11. ◑ Write a function which displays the complete entry for a lexeme. When the lexeme is incorrectly spelled it should display the entry for the most similarly spelled lexeme.
12. ◑ Write a function that takes a lexicon and finds which pairs of consecutive fields are most frequent (e.g. ps is often followed by pt). (This might help us to discover some of the structure of a lexical entry.)
13. ★ Obtain a comparative wordlist in CSV format, and write a program that prints those cognates having an edit-distance of at least three from each other.
14. ★ Build an index of those lexemes which appear in example sentences. Suppose the lexeme for a given entry is w. Then add a single cross-reference field xrf to this entry, referencing the headwords of other entries having example sentences containing w.
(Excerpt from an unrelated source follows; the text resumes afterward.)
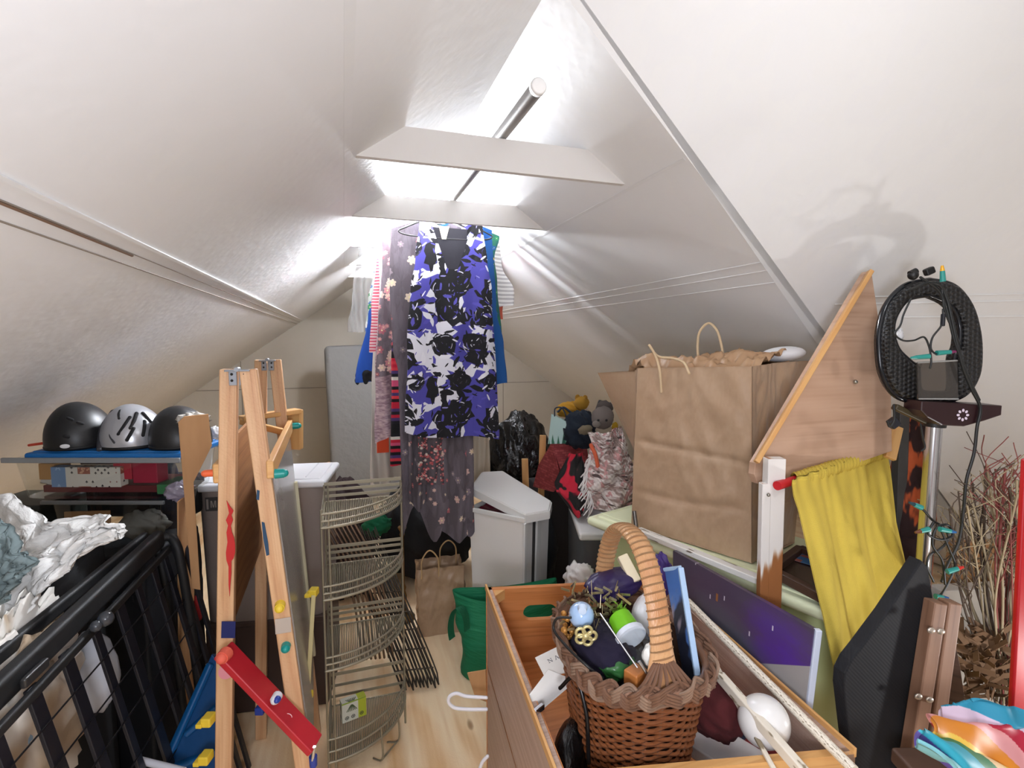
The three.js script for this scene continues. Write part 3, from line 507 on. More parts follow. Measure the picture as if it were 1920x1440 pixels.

Do this for all entries and save the result as a toolbox-format file.

12.4.1   Formatting Entries

We can also print a formatted version of a lexicon. It allows us to request specific fields without needing to be concerned with their relative ordering in the original file.

>>> lexicon = toolbox.xml('rotokas.dic')
>>> for entry in lexicon[70:80]:
...     lx = entry.findtext('lx')
...     ps = entry.findtext('ps')
...     ge = entry.findtext('ge')
...     print "%s (%s) '%s'" % (lx, ps, ge)
kakae (???) 'small'
kakae (CLASS) 'child'
kakaevira (ADV) 'small-like'
kakapikoa (???) 'small'
kakapikoto (N) 'newborn baby'
kakapu (V) 'place in sling for purpose of carrying'
kakapua (N) 'sling for lifting'
kakara (N) 'arm band'
Kakarapaia (N) 'village name'
kakarau (N) 'frog'

We can use the same idea to generate HTML tables instead of plain text. This would be useful for publishing a Toolbox lexicon on the web. It produces HTML elements <table>, <tr> (table row), and <td> (table data).

>>> html = "<table>\n"
>>> for entry in lexicon[70:80]:
...     lx = entry.findtext('lx')
...     ps = entry.findtext('ps')
...     ge = entry.findtext('ge')
...     html += "  <tr><td>%s</td><td>%s</td><td>%s</td></tr>\n" % (lx, ps, ge)
>>> html += "</table>"
>>> print html
<table>
  <tr><td>kakae</td><td>???</td><td>small</td></tr>
  <tr><td>kakae</td><td>CLASS</td><td>child</td></tr>
  <tr><td>kakaevira</td><td>ADV</td><td>small-like</td></tr>
  <tr><td>kakapikoa</td><td>???</td><td>small</td></tr>
  <tr><td>kakapikoto</td><td>N</td><td>newborn baby</td></tr>
  <tr><td>kakapu</td><td>V</td><td>place in sling for purpose of carrying</td></tr>
  <tr><td>kakapua</td><td>N</td><td>sling for lifting</td></tr>
  <tr><td>kakara</td><td>N</td><td>arm band</td></tr>
  <tr><td>Kakarapaia</td><td>N</td><td>village name</td></tr>
  <tr><td>kakarau</td><td>N</td><td>frog</td></tr>
</table>

XML output

>>> import sys
>>> from nltk.etree.ElementTree import ElementTree
>>> tree = ElementTree(lexicon[3])
>>> tree.write(sys.stdout)
<record>
  <lx>kaa</lx>
  <ps>N</ps>
  <pt>MASC</pt>
  <cl>isi</cl>
  <ge>cooking banana</ge>
  <tkp>banana bilong kukim</tkp>
  <pt>itoo</pt>
  <sf>FLORA</sf>
  <dt>12/Aug/2005</dt>
  <ex>Taeavi iria kaa isi kovopaueva kaparapasia.</ex>
  <xp>Taeavi i bin planim gaden banana bilong kukim tasol long paia.</xp>
  <xe>Taeavi planted banana in order to cook it.</xe>
</record>

12.4.2   Exercises

• ◑ Create a spreadsheet using office software, containing one lexical entry per row, consisting of a headword, a part of speech, and a gloss. Save the spreadsheet in CSV format. Write Python code to read the CSV file and print it in Toolbox format, using lx for the headword, ps for the part of speech, and gl for the gloss.